Source excerpt:
-*-

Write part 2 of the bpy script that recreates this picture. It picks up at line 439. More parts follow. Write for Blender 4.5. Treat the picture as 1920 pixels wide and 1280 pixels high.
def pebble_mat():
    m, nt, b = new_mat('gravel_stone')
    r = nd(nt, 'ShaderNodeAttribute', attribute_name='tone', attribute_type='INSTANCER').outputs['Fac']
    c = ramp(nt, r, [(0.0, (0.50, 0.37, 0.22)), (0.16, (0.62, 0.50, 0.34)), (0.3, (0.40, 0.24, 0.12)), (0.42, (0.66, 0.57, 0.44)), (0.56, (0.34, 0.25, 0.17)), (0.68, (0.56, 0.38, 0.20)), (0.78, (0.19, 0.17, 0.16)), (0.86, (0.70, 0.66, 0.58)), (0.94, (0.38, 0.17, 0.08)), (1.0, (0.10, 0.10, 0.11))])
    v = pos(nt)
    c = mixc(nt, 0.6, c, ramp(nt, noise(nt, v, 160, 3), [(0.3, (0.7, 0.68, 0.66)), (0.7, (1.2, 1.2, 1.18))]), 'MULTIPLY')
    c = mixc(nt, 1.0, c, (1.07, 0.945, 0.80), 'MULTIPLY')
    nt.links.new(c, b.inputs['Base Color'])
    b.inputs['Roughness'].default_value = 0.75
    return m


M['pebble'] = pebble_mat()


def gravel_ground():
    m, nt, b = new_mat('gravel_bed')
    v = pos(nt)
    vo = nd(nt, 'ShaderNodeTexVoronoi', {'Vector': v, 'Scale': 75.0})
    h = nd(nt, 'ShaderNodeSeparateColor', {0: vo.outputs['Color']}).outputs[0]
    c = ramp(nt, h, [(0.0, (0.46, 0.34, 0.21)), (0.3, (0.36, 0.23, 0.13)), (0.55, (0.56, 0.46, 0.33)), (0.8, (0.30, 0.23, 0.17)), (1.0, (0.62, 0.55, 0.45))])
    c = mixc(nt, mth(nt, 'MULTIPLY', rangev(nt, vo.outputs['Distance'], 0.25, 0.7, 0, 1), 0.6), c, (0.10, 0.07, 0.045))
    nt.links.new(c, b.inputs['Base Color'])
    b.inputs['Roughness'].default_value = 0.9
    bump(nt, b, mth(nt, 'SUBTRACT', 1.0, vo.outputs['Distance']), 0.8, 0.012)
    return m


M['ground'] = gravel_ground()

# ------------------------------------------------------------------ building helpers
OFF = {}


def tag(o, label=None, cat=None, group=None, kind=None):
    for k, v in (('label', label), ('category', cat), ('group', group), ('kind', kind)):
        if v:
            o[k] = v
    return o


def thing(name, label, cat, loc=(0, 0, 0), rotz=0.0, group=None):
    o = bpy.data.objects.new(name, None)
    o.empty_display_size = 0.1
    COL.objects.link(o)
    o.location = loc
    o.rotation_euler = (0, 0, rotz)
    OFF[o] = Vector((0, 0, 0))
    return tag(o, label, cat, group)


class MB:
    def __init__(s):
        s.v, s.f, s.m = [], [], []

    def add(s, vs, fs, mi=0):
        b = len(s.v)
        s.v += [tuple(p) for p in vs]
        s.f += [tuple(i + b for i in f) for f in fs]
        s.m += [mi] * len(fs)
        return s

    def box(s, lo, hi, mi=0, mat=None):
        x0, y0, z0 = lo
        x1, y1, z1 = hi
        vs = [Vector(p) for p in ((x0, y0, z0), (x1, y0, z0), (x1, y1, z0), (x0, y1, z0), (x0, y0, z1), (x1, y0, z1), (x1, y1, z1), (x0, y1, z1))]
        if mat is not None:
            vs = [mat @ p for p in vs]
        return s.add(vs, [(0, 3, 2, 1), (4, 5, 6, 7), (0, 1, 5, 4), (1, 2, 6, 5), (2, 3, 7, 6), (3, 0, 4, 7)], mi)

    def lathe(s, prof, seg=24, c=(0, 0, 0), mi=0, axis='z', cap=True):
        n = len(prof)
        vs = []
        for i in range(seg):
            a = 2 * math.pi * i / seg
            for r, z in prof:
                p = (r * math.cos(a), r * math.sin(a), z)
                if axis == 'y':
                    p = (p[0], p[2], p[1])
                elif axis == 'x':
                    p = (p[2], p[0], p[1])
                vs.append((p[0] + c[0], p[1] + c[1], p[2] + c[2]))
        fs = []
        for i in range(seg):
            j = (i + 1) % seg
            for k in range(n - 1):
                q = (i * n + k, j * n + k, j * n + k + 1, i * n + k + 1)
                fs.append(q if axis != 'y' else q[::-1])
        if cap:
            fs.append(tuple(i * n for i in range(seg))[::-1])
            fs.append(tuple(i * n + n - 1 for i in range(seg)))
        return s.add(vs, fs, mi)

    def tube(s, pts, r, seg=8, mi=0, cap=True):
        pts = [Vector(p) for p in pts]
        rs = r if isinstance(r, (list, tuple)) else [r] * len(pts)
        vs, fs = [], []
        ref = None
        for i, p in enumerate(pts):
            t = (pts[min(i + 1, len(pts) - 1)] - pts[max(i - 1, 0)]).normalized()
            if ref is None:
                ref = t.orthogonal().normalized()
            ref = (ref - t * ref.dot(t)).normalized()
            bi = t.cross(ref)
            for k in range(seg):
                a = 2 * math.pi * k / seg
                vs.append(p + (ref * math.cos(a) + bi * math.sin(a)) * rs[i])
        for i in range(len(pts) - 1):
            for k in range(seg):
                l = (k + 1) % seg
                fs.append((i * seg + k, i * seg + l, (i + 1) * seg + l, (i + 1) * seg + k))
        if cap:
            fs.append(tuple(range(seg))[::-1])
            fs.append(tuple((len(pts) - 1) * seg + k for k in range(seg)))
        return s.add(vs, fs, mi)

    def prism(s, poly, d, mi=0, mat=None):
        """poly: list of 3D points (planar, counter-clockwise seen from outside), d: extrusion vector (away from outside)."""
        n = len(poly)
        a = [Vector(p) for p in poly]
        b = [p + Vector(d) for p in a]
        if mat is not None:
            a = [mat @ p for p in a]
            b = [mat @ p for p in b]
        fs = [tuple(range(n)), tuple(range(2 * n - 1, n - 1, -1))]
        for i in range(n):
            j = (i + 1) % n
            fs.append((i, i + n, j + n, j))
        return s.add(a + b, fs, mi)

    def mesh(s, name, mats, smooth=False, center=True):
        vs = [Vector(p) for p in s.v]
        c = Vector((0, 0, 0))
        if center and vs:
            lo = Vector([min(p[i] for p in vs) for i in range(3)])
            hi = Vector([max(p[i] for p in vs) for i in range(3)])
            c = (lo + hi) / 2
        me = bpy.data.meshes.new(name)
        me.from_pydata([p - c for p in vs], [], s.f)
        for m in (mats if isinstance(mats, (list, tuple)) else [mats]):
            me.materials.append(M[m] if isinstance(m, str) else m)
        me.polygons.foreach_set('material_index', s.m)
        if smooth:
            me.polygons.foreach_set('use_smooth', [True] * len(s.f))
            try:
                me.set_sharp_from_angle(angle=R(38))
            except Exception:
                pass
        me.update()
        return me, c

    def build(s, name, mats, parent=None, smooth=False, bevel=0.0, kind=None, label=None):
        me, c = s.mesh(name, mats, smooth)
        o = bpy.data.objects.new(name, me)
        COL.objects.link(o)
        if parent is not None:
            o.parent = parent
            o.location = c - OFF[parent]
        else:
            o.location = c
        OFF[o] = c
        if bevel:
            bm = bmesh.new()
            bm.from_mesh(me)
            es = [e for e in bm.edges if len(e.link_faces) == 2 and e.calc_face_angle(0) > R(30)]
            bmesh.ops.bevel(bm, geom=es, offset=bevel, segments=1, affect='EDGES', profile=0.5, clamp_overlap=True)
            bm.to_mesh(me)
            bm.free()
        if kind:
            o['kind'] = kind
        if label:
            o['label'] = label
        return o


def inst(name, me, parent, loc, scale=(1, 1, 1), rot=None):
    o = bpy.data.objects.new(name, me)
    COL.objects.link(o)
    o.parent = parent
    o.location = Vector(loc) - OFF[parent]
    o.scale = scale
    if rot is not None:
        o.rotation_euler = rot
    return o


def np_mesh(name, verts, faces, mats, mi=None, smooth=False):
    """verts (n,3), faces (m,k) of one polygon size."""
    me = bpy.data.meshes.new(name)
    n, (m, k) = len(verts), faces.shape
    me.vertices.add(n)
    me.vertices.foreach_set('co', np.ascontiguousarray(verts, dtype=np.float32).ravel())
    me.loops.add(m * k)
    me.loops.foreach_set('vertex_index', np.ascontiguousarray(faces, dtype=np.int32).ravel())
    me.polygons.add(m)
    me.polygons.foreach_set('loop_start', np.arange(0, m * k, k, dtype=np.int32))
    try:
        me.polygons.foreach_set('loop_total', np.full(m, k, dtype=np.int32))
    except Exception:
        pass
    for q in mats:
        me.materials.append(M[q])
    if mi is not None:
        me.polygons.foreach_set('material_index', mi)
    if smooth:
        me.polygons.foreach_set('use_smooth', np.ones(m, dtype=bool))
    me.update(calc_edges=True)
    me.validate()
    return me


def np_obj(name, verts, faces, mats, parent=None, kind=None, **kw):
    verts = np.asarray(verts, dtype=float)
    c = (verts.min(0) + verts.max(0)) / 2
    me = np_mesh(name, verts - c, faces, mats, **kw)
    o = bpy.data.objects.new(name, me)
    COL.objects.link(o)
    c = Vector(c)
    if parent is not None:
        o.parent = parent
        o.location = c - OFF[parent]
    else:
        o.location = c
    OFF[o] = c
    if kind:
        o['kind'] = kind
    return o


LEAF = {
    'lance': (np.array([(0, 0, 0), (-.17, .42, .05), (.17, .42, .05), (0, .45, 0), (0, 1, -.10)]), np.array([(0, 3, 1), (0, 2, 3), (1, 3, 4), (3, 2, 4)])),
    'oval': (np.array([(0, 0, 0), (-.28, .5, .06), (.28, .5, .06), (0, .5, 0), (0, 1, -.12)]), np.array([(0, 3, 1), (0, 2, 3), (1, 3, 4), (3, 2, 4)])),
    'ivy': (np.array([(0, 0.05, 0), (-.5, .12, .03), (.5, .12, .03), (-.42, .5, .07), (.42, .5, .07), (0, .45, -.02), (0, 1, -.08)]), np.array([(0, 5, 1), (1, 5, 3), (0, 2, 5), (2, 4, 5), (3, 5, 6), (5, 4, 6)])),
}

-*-

Instructions for the task: Using the material above, quote the first line and each line after it, stopping at and including the line that holds "M['ground'] = gravel_ground()".

Exercise response:
Write part 2 of the bpy script that recreates this picture. It picks up at line 439. More parts follow. Write for Blender 4.5. Treat the picture as 1920 pixels wide and 1280 pixels high.
def pebble_mat():
    m, nt, b = new_mat('gravel_stone')
    r = nd(nt, 'ShaderNodeAttribute', attribute_name='tone', attribute_type='INSTANCER').outputs['Fac']
    c = ramp(nt, r, [(0.0, (0.50, 0.37, 0.22)), (0.16, (0.62, 0.50, 0.34)), (0.3, (0.40, 0.24, 0.12)), (0.42, (0.66, 0.57, 0.44)), (0.56, (0.34, 0.25, 0.17)), (0.68, (0.56, 0.38, 0.20)), (0.78, (0.19, 0.17, 0.16)), (0.86, (0.70, 0.66, 0.58)), (0.94, (0.38, 0.17, 0.08)), (1.0, (0.10, 0.10, 0.11))])
    v = pos(nt)
    c = mixc(nt, 0.6, c, ramp(nt, noise(nt, v, 160, 3), [(0.3, (0.7, 0.68, 0.66)), (0.7, (1.2, 1.2, 1.18))]), 'MULTIPLY')
    c = mixc(nt, 1.0, c, (1.07, 0.945, 0.80), 'MULTIPLY')
    nt.links.new(c, b.inputs['Base Color'])
    b.inputs['Roughness'].default_value = 0.75
    return m


M['pebble'] = pebble_mat()


def gravel_ground():
    m, nt, b = new_mat('gravel_bed')
    v = pos(nt)
    vo = nd(nt, 'ShaderNodeTexVoronoi', {'Vector': v, 'Scale': 75.0})
    h = nd(nt, 'ShaderNodeSeparateColor', {0: vo.outputs['Color']}).outputs[0]
    c = ramp(nt, h, [(0.0, (0.46, 0.34, 0.21)), (0.3, (0.36, 0.23, 0.13)), (0.55, (0.56, 0.46, 0.33)), (0.8, (0.30, 0.23, 0.17)), (1.0, (0.62, 0.55, 0.45))])
    c = mixc(nt, mth(nt, 'MULTIPLY', rangev(nt, vo.outputs['Distance'], 0.25, 0.7, 0, 1), 0.6), c, (0.10, 0.07, 0.045))
    nt.links.new(c, b.inputs['Base Color'])
    b.inputs['Roughness'].default_value = 0.9
    bump(nt, b, mth(nt, 'SUBTRACT', 1.0, vo.outputs['Distance']), 0.8, 0.012)
    return m


M['ground'] = gravel_ground()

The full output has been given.